Today in history
Today is Saturday, Aug. 27, the 240th day of 2016. There are 126 days left in the year.
Highlight in history
On Aug. 27, 1883, the island volcano Krakatoa erupted with a series of cataclysmic explosions; the resulting tidal waves in Indonesia’s Sunda Strait claimed some 36,000 lives in Java and Sumatra.
On this date
In 1776, the Battle of Long Island began during the Revolutionary War as British troops attacked American forces, who ended up being forced to retreat two days later.
In 1908, Lyndon Baines Johnson, the 36th president of the United States, was born near Stonewall, Texas.
In 1928, the Kellogg-Briand Pact was signed in Paris, outlawing war and providing for the peaceful settlement of disputes. In 1939, the first turbojet-powered aircraft, the Heinkel He 178, went on its first full-fledged test flight over Germany. In 1949, a violent white mob prevented an outdoor concert headlined by Paul Robeson from taking place near Peekskill, New York. (The concert was held eight days later.) In 1957, the USS Swordfish, the second Skate Class nuclear submarine, was launched from the Portsmouth Naval Shipyard in Maine. In 1962, the United States launched the Mariner 2 space probe, which flew past Venus in December 1962. In 1965, influential Swiss-born architect Le Corbusier, 77, died in Cap Martin, France.

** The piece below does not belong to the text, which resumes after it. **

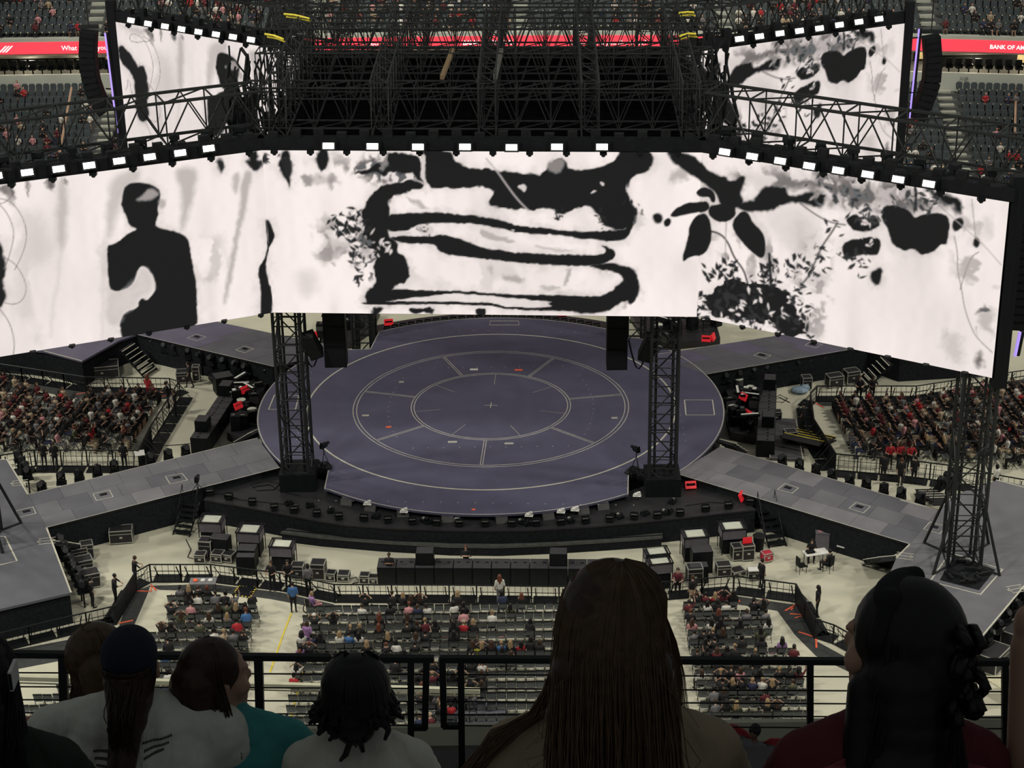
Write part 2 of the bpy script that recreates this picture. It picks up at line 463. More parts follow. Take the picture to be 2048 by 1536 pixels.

In 1975, Haile Selassie (HY’-lee sehlAH’-see), the last emperor of Ethiopia’s 3,000-yearold monarchy, died in Addis Ababa at age 83 almost a year after being overthrown. In 1979, British war hero Lord Louis Mountbatten and three other people, including his 14-year-old grandson Nicholas, were killed off the coast of Ireland in a boat explosion claimed by the Irish Republican Army.
In 1989, the first U.S. commercial satellite rocket was launched from Cape Canaveral, Florida — a Delta booster carrying a British communications satellite, the Marcopolo 1.
In 2008, Barack Obama was nominated for president by the Democratic National Convention in Denver.
Ten years ago: A Comair CRJ-100 crashed after trying to take off from the wrong runway in Lexington, Kentucky, killing 49 people and leaving the co-pilot the sole survivor. Two Fox News journalists, Steve Centanni and cameraman Olaf Wiig, were freed by militants nearly two weeks after being kidnapped in Gaza City. The action series “24” won Emmys for best drama series and best actor for Kiefer Sutherland; “The Office” was honored as best comedy.
Five years ago: Hurricane Irene, after striking Puerto Rico and the Bahamas, pushed up the U.S east coast, prompting evacuations in New York City and leaving major flood damage in Vermont. Hundreds of soldiers and federal agents raided a casino in Monterrey in northern Mexico, two days after an arson attack on a gambling house killed 52 people.
One year ago: Visiting residents on tidy porch stoops and sampling the fried chicken at a corner restaurant, President Barack Obama held out the people of New Orleans as an extraordinary example of renewal and resilience 10 years after the devastation of Hurricane Katrina. ExNBA star Darryl Dawkins, 58, whose board-shattering dunks earned him the moniker “Chocolate Thunder” and helped pave the way for breakaway rims, died in Allentown, Pennsylvania.